"'In the last days, God says, I will pour out my Spirit on all people. Your sons and daughters will prophesy, your young men will see visions, your old men will dream dreams." Acts 2:17
The other day, when I posted about battling laziness, a great discussion happened in the comments, and I woke this morning feeling like I needed to bring it out onto the blog. We were talking about remembering where our missionfield is, and where, as homemakers, our ministry is. It can be so easy for myself to get caught up in the idea that I need to have a ministry somewhere. Whether it be serving in some capacity at church, or thinking that God may have bigger plans to be his servant in the world. We talk a lot at church about preparing to go into the ministry, and we're constantly in a state of learning, learning the tools that God has for us to serve. Except that a lot of times, I leave those type of services almost sad, because I don't receive the revelation that so many do. Then I come home, and spend time with God or spend time with my kids, and I can almost hear God laughing at me and saying "this is your ministry." And then it's like, well, of course it is, I knew that.

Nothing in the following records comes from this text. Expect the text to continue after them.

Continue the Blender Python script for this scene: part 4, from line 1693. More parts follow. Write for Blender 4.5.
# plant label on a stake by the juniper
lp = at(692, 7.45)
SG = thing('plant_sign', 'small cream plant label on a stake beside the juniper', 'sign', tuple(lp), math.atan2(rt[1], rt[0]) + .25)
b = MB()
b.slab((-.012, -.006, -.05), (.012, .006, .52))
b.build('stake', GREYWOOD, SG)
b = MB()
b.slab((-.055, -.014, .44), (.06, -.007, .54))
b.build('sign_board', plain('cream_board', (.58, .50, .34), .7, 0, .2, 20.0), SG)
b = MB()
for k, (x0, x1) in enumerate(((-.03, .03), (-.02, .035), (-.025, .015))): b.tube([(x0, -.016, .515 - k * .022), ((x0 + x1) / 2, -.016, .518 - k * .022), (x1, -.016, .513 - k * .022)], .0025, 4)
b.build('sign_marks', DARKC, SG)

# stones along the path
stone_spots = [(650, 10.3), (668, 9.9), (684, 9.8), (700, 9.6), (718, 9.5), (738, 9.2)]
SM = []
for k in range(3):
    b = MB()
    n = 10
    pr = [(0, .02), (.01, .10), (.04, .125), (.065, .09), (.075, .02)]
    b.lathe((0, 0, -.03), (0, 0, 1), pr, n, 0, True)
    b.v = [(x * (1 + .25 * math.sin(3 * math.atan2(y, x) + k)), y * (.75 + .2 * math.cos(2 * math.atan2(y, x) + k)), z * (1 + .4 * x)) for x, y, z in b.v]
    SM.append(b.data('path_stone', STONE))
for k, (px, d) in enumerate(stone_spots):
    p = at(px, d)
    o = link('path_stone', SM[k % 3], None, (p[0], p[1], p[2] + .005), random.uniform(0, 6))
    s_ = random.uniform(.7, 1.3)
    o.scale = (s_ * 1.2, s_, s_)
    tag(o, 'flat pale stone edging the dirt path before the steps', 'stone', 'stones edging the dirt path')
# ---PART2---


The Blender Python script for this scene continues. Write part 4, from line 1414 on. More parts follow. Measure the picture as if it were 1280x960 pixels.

My minstry right now is my children. Oh, sure, I'm part of the worship team at church, so yes, I am serving in an area of ministry. But that big bad ministry, that "thing" for which we're all preparing for is right under the roof of my own home, in the two little beings that have been placed in my care. At first thought, that may not seem like much, because caring for my children isn't particularly difficult, in fact, most days it's just a pure joy to me. Yet, every once in a while, something comes out with one of my kids that makes me realize just how big of a deal it really is to raise these kids in the way that God wants them to be raised.
I started off with the verse I did today, because the other day, my son had a dream. I won't share the dream, because to be honest, it won't make any sense to my readers. However, it was clearly a dream for him that came from God. First, because he felt he needed to tell me about it, and that's something he just doesn't do. And secondly, because it was amazing how well his dream tied right into something our Pastor said in his sermon last Sunday- something that Zander did not hear because he was in kids church. At first, when he told me his dream I smiled at him and hugged him and sent him off to play, because it wasn't until later, as I was thinking about him that it occurred to me what his dream really was. I really just dwelled on it for awhile, and shared it with Andy later as well, because the heart and soul of his dream told me clearly that God has plans for this young man. Big plans, and I almost feel overwhelmed to be charged with his upbringing. Am I going to raise him in the way God wants him raised? And then I think about Abigail, and I hope so much that we haven't messed up with her already...
Anyway, the entire point here is to encourage all those parents who are stay-at-home parents. Do not give in to that despair that you don't feel like you're being given a shot at ministry. You have a very, very important one right now. You are charged with raising a generation that is going to do wonderful things for God. That is your ministry, and the season you are in right now. There may come a time for this season to draw to a close, and then you will begin a new one, maybe with another ministry elsewhere, maybe in a big way. But in the here, and in the now, your ministry is sound asleep in the other room, or playing quietly, or riding on a school bus. Thank God for this wonderful ministry that we have been given, may He give us the tools we need to be successful, and may our hearts stay focused on Him and His desires for our littlle ones.